Emacs loads the input-methods it knows from a directory called "leim" (Library of Emacs Input Methods). The location of the code to load should be something like
/usr/share/emacs/<version>/leim/leim-list.el
(For the exact location, search for an entry containing the word "leim" in your load-path variable by typing C-h v load-path.)
If you inspect that file, you should see an entry
(register-input-method
"russian-computer" "Russian" 'quail-use-package
"RU" "ЙЦУКЕН Russian computer layout"
"quail/cyrillic")
which refers to a subdirectory of the "leim" directory called "quail".
Make sure that both the file leim-list.el and the sub-directory quail exist on your system. The quail directory is distributed separately from the Emacs source code, so if you installed from source, make sure you included the leim-list package. See here (scroll to bottom):
http://ftp.gnu.org/pub/gnu/emacs/
If the leim directory is empty, you might consider re-installing emacs.

How to make a link to external file line in Emacs org-mode

I have 2 files:
php file with code
org file with docs
How to create a link to a line in php file from org file? So clicking it will move the cursor to the appropriate line in php file.
Use this notation in the org mode to create a link:
[[/path/to/file.php::line][string-to-display]]
If you want the file name to be displayed, use just
[[/path/to/file.php::line]]
See Hyperlinks in the Org mode Info page for details and other ways to specify links.
If I understand the question right you can do it automatically with two org-mode commands:
Move the point to a line in a php file and M-x org-store-link.
Go to an org file and C-c C-l or M-x org-insert-link and follow the instructions in the minibuffer.
You are done, click the link or C-c C-o when the point is on it to open the link.
I have org-store-link on C-c l and org-insert-link on the default C-c C-l.

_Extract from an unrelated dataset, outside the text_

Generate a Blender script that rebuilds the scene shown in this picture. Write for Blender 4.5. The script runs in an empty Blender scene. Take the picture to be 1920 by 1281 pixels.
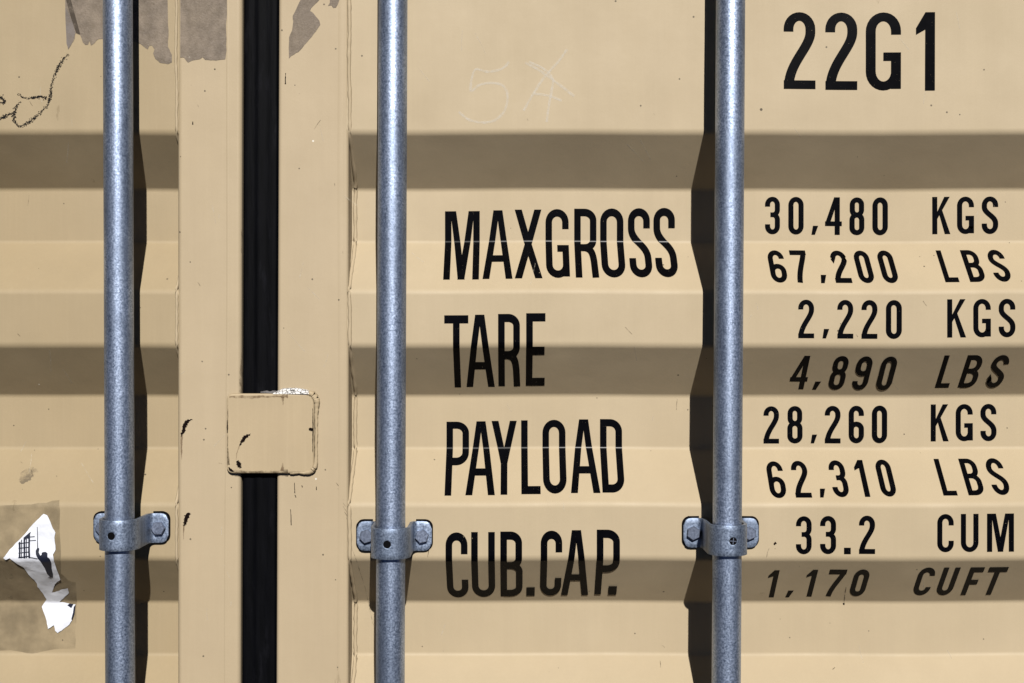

This makes the process very convenient and fast to execute.
Have fun with org-mode.

What is the correct path to the C source files for Emacs?

So, way back in January, I went here:
http://emacsformacosx.com/
I downloaded Emacs and have been using it on my Mac and I like it. I've started trying to get into Elisp programming. To learn more, I'd like to look up some functions. So for instance I do:
C-h f
and then type "scroll-down"
This gives me the following text:
>scroll-down is an interactive built-in function in `window.c'.
>
>It is bound to <kp-prior>, <prior>, C-1, C-x C-1, M-v.
>
>(scroll-down &optional ARG)
>
>Scroll text of selected window down ARG lines.
>If ARG is omitted or nil, scroll down by a near full screen.
>A near full screen is `next-screen-context-lines' less than a full screen.
>Negative ARG means scroll upward.
>If ARG is the atom `-', scroll upward by nearly full screen.
>When calling from a program, supply as argument a number, nil, or `-'.
And the text "window.c" is a link. So I click on the link and I get:
find-function-C-source: The C source file window.c is not available
I'm getting this error a lot while doing a lot of different things. Where do I find the right path, and how do I tell Emacs what that path is?
I did just recently install some ELPA packages, so maybe one of them is causing some chaos?
The variable source-directory will point to the location where the C sources are. If you have a separately downloaded copy, you'll have to point this variable to that directory.
Most packagers don't include the sources, or split them off into a separate package. Install the sources (and maybe tweak an init script to tell Emacs where you put them, if it's not the default location. The pertinent variable is find-function-C-source-directory).
If you didn't manually build Emacs from the source code and patch the C source code, value of source-directory or find-function-C-source-directory would be wrong.
You can manually download Emacs source code, unpack it somewhere and set above two variables accordingly like following
(setq source-directory "/path/to/your-emacs-repo")
;; OR
(setq find-function-C-source-directory "/path/to/your-emacs-repo/src")
GNU Emacs source code and development is hosted on savannah.gnu.org. You can find all the tags here and download the one that matches your M-x emacs-version.